Jacques Moulin, Possibles, n° 38, novembre 2018

Jacques Moulin
L’invité de longue date pour ce numéro de novembre 2018

L’Épine blanche

Le fils saura faire le nécessaire. Il s’en retourne au ponant dans la ville de mer pour vider jusqu’à la lie l’appartement. Il arrive de nuit. Se souvient d’elle en robe de chambre qui l’attendait ce soir-là essoufflée comme jamais. En robe de chambre elle qui aimait se faire coquette du matin au soir. Elle qui marchait en chaussures belles le dimanche pour suivre le flot des gens qui s’épaulent. Faut se respecter si l’on veut continuer sous l’embrun des môles. Sa dernière attente cette nuit-là sans qu’il le sache. Un épuisement sans qu’il le mesure. Il met du cœur dans ce visage. Du souffle aussi. Mais les yeux de sa mère fondent. Ses yeux comme une grande coulée de navire par les fonds. Elle qui habitait à l’exact emplacement d’anciens chantiers navals – ne subsistent que les restes d’une rampe de lancement qu’elle avait enfermée dans son regard. Des yeux cassis petits perdus dans un regard lointain avec de l’enflure dans le visage. Il ne lit rien d’autre n’est pas médecin. Personne ne doute de rien jamais quand la vie s’envisage. Et nos pieds lourds qui tout écrasent. Juste une heure de regard puis l’abandon du vivre. Il lui semble voir dans son œil las comme une voyance. Elle opine de l’intérieur – c’est bien comme ça mon fils. Était-ce bien ça ? Va-t’en savoir ce qui méandre en elle ce qu’elle relâche en son estuaire. Seine est si proche. Elle est là devant lui et la nuit qui s’avance l’attend. La nuit en faisceaux. Le phare balaie toujours sans vraiment emporter. Cette nuit-là c’est la bonne. La mère s’effondre dans les couleurs du phare. Déjà les grues silencieuses à portée de ciel tournent les pages d’un chantier de vie.
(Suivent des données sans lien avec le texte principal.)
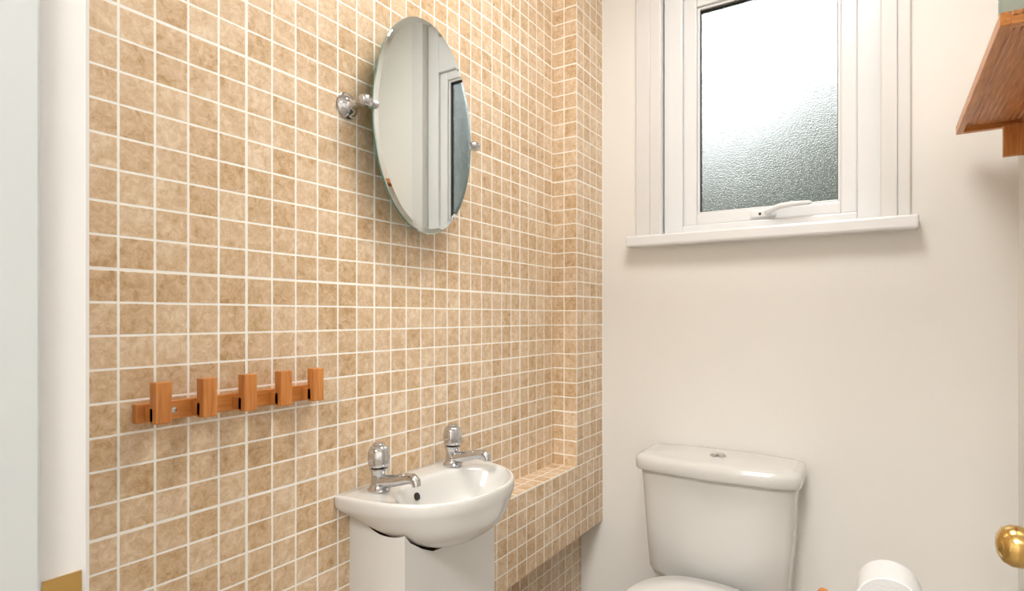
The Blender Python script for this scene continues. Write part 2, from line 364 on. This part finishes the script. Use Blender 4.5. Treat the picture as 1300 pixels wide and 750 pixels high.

Jacques Moulin, L’Épine blanche, l’Atelier contemporain, 2018, 118 pages, 20 €

Présentation par Pierre Perrin

Jacques Moulin

Une mise en bouche de mots à caractérise la vingtaine de recueils de cet auteur. Les mots, dans L’Épine blanche, sont « retournés jusqu’au mutisme le plus absolu ». La mise en bouche est soulignée par des choix formels. Ainsi, le lecteur ne trouvera aucune virgule, dans ce volume, à la rigueur quelques tirets, des points. L’écrivain privilégie « des stop télégraphiques », page 14. La syntaxe est plus “pointée” qu’un cochonnet sur un terrain de boules : « La mère remonte. Fragile sur les sables et les galets. Assise sur banc souffle court. Ou à petits pas jusqu’à la boîte aux lettres. Missive du fils en main. Missive bi-hebdomadaire. Faut bien donner des nouvelles. Missive mission de mère veillant sur le fils. » L’Épine blanche, un bel objet, relié, orné de “dessins” de Géraldine Trubert, narre, par une mise à distance, le deuil d’une mère. « Il l’a bien vue pourtant. Pour la voir encore il faut sans doute fermer les yeux. » Quarante années plus tôt, le père disparaissait. Jacques Moulin dit de lui qu’il était « dépris du langage. La serre-langue comme ce nœud de cravate qu’il n’avait su dénouer le soir de ses noces ». Il reprend à son sujet, comme en écho, presque en chiasme, le paradoxe précédent échu à la perte de sa mère : « Il le revoit de n’avoir pu le revoir à temps. »
En s’appuyant sur des objets à trier, à débarrasser, une tâche qui dure cent jours, Jacques Moulin donne à voir aussi la dépossession de sa personne. Il réalise – et c’est la page ci-dessus – combien il n’a pas toujours compris sa mère, combien les êtres, pourtant proches, peuvent à se point se manquer. La mort de la mère lui fait noter « qu’il ne recevra plus de coupures de presse du pays de Caux » ; c’est le cordon ombilical définitivement rompu. La chair se défait. Si le fils retourne à H., ce sera pour « se suspendre à son vide ». En même temps, « Le père est mort. La mère est mère avant tout. La sienne se tient toujours face à l’avant-port […] elle contenue toute entière dans ce cri des fins ».